> [Aim]
Going from the top of the data below, give again each line through the one containing "tag(mb.build('fallen_leaf', M[mat], None, p), lab, 'leaf')", both ends kept.

— Start of Materials provided —

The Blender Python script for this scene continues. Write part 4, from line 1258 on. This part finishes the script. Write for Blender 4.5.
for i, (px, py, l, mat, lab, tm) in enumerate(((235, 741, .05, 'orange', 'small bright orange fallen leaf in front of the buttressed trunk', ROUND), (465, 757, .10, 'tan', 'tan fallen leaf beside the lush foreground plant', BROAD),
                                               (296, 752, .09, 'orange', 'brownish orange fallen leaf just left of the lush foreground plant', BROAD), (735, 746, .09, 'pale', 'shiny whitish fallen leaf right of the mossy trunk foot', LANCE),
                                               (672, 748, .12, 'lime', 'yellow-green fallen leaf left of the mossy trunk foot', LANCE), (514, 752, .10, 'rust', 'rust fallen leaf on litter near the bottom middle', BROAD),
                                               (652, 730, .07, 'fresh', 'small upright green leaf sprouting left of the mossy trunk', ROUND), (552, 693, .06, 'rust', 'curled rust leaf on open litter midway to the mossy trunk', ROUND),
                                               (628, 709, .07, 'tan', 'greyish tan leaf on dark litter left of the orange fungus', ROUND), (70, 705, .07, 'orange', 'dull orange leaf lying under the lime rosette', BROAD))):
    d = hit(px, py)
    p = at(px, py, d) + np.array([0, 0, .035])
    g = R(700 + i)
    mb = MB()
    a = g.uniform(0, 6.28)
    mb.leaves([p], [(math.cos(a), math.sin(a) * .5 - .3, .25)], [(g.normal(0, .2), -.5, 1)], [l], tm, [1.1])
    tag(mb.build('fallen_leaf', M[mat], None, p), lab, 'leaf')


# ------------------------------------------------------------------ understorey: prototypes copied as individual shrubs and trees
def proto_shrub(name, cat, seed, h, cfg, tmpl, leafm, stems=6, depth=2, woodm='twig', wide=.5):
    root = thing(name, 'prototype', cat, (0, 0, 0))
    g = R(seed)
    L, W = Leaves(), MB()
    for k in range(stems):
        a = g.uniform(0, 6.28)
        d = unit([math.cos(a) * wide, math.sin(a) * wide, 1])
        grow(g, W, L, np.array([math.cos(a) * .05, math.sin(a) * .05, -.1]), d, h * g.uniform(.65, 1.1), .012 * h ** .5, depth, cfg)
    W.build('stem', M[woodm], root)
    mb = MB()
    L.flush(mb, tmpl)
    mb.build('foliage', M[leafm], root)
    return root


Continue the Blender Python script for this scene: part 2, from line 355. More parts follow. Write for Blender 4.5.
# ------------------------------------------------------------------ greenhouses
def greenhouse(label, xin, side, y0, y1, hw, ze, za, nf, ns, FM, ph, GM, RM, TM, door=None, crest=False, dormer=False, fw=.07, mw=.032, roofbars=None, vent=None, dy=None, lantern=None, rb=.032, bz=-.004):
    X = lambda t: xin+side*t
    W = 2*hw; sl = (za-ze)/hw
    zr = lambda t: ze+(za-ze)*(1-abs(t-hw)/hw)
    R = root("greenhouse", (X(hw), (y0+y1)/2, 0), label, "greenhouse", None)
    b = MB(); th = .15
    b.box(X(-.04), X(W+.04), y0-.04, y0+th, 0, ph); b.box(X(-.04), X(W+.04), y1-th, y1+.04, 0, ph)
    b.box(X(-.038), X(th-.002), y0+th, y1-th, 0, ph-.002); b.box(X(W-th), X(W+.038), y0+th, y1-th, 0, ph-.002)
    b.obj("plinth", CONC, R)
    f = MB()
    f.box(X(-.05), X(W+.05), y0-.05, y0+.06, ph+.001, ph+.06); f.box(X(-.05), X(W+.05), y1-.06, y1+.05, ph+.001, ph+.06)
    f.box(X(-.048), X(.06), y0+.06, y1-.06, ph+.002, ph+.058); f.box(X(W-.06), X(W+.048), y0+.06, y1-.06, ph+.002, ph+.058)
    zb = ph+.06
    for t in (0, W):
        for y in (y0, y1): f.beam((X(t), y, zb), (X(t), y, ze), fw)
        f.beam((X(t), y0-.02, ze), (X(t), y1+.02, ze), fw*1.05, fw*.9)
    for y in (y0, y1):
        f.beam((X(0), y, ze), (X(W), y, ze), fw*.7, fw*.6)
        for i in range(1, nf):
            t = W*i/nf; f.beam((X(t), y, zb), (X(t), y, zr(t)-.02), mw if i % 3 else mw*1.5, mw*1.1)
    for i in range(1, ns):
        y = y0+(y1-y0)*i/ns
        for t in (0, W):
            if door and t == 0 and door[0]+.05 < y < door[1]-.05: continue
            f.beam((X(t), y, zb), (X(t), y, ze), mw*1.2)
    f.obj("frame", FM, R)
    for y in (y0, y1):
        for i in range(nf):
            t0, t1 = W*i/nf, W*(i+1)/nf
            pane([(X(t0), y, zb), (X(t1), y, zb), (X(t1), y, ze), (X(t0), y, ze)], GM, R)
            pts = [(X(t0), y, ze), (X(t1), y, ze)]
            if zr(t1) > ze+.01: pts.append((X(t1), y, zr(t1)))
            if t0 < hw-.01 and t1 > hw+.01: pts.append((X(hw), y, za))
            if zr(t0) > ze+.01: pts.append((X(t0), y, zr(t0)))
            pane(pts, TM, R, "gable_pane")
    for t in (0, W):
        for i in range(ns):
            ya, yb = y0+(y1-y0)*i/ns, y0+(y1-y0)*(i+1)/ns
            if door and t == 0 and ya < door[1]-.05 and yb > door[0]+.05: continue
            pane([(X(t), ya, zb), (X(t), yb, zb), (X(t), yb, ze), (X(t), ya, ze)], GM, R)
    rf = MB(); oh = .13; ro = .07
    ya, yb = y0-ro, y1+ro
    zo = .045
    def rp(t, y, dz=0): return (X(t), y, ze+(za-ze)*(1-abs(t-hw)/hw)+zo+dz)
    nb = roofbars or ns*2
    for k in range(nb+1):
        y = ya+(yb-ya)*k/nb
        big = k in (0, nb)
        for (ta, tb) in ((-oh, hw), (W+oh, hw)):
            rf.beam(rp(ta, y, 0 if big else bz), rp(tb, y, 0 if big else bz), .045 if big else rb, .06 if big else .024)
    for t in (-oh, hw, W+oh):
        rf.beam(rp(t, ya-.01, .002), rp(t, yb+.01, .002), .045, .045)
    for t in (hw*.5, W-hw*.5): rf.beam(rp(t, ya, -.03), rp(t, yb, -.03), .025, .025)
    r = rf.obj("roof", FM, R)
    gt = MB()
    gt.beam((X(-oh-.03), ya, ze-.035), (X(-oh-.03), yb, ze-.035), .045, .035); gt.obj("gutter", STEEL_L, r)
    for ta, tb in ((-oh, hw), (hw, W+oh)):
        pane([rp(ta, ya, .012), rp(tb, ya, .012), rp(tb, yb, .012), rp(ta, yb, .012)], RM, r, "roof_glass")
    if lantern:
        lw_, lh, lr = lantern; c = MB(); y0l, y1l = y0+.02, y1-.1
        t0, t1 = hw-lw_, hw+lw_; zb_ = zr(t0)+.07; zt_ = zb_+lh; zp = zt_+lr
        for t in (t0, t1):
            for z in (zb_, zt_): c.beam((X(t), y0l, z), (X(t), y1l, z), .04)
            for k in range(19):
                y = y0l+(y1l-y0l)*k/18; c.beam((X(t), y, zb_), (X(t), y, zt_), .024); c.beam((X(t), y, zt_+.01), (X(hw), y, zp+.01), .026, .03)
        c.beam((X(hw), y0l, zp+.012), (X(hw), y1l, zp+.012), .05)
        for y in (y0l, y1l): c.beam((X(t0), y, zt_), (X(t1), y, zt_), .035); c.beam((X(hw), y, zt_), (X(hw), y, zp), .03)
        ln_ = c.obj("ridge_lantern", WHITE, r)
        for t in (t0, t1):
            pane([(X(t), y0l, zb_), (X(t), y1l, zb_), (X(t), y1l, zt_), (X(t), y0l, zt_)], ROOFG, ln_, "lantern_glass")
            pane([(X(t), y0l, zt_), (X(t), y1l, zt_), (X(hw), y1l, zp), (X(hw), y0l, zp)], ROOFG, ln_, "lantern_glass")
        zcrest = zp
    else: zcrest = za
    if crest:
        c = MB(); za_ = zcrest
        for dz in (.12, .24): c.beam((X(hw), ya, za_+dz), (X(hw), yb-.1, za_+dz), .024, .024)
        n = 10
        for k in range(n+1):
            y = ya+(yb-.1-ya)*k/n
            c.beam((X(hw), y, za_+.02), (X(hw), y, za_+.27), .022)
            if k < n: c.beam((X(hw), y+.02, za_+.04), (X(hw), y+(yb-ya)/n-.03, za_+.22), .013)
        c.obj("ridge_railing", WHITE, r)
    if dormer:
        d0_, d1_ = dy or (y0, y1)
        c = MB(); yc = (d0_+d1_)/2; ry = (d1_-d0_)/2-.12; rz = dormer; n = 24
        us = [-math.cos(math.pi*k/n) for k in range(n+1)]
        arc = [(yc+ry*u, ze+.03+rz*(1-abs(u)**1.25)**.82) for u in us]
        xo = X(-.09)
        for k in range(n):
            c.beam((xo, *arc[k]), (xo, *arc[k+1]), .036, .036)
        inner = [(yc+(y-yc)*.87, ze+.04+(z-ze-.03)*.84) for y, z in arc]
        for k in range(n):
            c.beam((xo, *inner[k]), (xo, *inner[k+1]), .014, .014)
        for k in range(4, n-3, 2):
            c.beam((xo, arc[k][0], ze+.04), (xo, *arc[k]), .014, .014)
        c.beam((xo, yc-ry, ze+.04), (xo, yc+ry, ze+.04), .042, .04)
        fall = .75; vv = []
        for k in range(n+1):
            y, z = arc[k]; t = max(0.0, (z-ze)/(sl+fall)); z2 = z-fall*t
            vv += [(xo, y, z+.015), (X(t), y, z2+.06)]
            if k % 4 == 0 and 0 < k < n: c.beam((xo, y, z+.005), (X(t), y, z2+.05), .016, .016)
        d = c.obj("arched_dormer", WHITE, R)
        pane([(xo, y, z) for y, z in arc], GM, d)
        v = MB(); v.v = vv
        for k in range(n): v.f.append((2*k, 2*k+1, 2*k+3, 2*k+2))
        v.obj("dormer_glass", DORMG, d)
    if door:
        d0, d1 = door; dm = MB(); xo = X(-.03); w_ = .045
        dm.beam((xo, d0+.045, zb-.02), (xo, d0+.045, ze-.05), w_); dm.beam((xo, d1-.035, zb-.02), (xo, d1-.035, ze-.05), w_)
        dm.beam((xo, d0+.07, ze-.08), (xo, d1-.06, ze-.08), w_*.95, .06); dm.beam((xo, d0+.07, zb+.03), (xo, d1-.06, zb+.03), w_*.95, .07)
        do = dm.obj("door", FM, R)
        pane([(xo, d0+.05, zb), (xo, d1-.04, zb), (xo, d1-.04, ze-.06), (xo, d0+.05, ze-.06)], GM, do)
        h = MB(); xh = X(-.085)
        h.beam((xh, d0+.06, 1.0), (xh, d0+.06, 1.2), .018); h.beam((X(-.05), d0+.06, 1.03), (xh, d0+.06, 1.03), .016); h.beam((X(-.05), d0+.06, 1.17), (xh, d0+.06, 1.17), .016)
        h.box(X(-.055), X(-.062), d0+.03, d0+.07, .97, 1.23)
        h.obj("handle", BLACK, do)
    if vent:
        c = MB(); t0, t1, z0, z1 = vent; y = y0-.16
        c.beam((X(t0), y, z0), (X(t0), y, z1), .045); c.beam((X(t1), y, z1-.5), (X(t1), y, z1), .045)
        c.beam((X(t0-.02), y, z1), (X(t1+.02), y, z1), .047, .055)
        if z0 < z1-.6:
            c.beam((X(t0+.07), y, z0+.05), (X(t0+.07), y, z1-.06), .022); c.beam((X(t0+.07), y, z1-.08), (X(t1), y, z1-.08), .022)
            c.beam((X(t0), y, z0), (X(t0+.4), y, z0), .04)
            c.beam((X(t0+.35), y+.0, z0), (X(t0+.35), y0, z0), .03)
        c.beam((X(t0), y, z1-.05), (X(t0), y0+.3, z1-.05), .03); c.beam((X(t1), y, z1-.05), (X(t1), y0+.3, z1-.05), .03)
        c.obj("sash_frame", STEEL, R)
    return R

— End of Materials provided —

> [Task output]
The Blender Python script for this scene continues. Write part 4, from line 1258 on. This part finishes the script. Write for Blender 4.5.
for i, (px, py, l, mat, lab, tm) in enumerate(((235, 741, .05, 'orange', 'small bright orange fallen leaf in front of the buttressed trunk', ROUND), (465, 757, .10, 'tan', 'tan fallen leaf beside the lush foreground plant', BROAD),
                                               (296, 752, .09, 'orange', 'brownish orange fallen leaf just left of the lush foreground plant', BROAD), (735, 746, .09, 'pale', 'shiny whitish fallen leaf right of the mossy trunk foot', LANCE),
                                               (672, 748, .12, 'lime', 'yellow-green fallen leaf left of the mossy trunk foot', LANCE), (514, 752, .10, 'rust', 'rust fallen leaf on litter near the bottom middle', BROAD),
                                               (652, 730, .07, 'fresh', 'small upright green leaf sprouting left of the mossy trunk', ROUND), (552, 693, .06, 'rust', 'curled rust leaf on open litter midway to the mossy trunk', ROUND),
                                               (628, 709, .07, 'tan', 'greyish tan leaf on dark litter left of the orange fungus', ROUND), (70, 705, .07, 'orange', 'dull orange leaf lying under the lime rosette', BROAD))):
    d = hit(px, py)
    p = at(px, py, d) + np.array([0, 0, .035])
    g = R(700 + i)
    mb = MB()
    a = g.uniform(0, 6.28)
    mb.leaves([p], [(math.cos(a), math.sin(a) * .5 - .3, .25)], [(g.normal(0, .2), -.5, 1)], [l], tm, [1.1])
    tag(mb.build('fallen_leaf', M[mat], None, p), lab, 'leaf')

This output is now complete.